David Castillo sentenced to 22.5-year jail term for assassination of Honduran activist Berta Cáceres

Members of the Civic Council of Popular and Indigenous Organizations of Honduras, which was founded by Berta Cáceres, have said that true justice will not be delivered until the ‘intellectual authors’ of the crime are prosecuted and sentenced

June 23, 2022 by Peoples Dispatch
The members of COPINH held a sit-in outside the Sentencing Court on June 20, demanding that other masterminds of the crime be arrested. Photo: COPINH/Twitter

On Monday, June 20, the First Chamber of the Sentencing Court of the Tegucigalpa City sentenced Roberto David Castillo, the former president of the Desarrollos Energéticos SA (DESA) company and a US-trained former military intelligence officer, to 22 years and six months in prison for his role in the assassination of Indigenous Honduran environmentalist Berta Cáceres. The sentence comes almost a year after Castillo was found guilty of Cáceres’ murder and four postponements in the sentencing.

Cáceres was shot dead in her home in the city of La Esperanza by hitmen on March 2, 2016. She had been receiving threats for years due to her opposition to the Agua Zarca dam on the Gualcarque River, a hydroelectric project that was being executed by DESA. She was a leader of the resistance to the construction of the dam, which restricted access to water to the Indigenous Lenca communities, jeopardized their traditional way of life, and threatened their ancestral land.

In 2017, a report presented by the International Advisory Group of Experts (GAIPE) established that some Honduran state agents and senior executives of DESA colluded in the “planning, execution and cover-up” of Cáceres’ murder. The GAIPE presented as evidence telephone records, online conversations, text messages, GPS reports and emails, which were extracted from mobile phones confiscated throughout the investigative process.

In 2018, the legal team of the Civic Council of Popular and Indigenous Organizations of Honduras (COPINH), which was founded by Cáceres, presented before the court evidence that showed that Castillo used paid informants, as well as his military contacts and skills, to monitor Cáceres over the span of years, and then coordinated and planned her assassination. COPINH’s lawyers also provided evidence that linked Castillo to the hitmen and the financiers of the crime, the members of the powerful Atala-Zablah family.
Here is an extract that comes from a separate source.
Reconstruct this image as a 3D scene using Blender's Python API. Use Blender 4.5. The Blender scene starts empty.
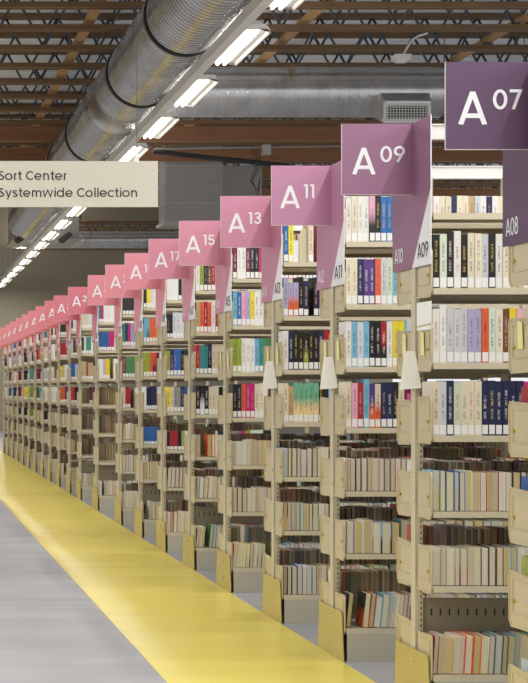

Following the presentation of the evidence, Castillo was arrested on March 2, 2018, at the San Pedro Sula international airport, when he was trying to flee the country and board a plane to the United States. However, the members of the Atala-Zablah family, who were also members of the DESA’s board of directors and held key shares in the company, remain untouched by justice.

On Monday, members of COPINH held a sit-in outside the Sentencing Court and demanded that others responsible for the crime be arrested.

After the announcement of Castillo’s sentence, COPINH issued a statement, stressing that “the sentence of David Castillo does not satisfy the demand for justice of the Lenca people. The State of Honduras remains in debt.”

“There will be complete justice when the intellectual authors of the crime have been captured, prosecuted and sentenced. The investigations of international experts have shown that there is intellectual authorship in the murder of Berta Cáceres. This intellectual authorship is made up of the brothers Jacobo, José Eduardo, Pedro Atala Zablah and Daniel Atala Midence,” said COPINH.

COPINH indicated that it would present “concrete proposals to advance comprehensive justice for Berta Cáceres,” and would deliver them to the competent authorities, including the president, “with the aim of guaranteeing the rights of truth, justice, reparation and guarantees of non-repetition.”

On Tuesday, June 21, the members of COPINH demonstrated outside the National Congress and presented their proposals to the representatives. They also protested outside the Central American Bank for Economic Integration (CABEI) and the BAC Credomatic Financial Institution, denouncing the Atala-Zablah family and demanding absolute justice for Cáceres.

The same day, Bertha Zúniga, one of Berta’s daughters and a member of COPINH, met with President Xiomara Castro to personally hand over to her the petitions for justice and respect for the rights of the Lenca People.

Castillo is the eighth person to be sentenced for killing Cáceres. In December 2019, seven former employees of DESA and serving members of the armed forces of Honduras, were convicted of Cáceres’ murder.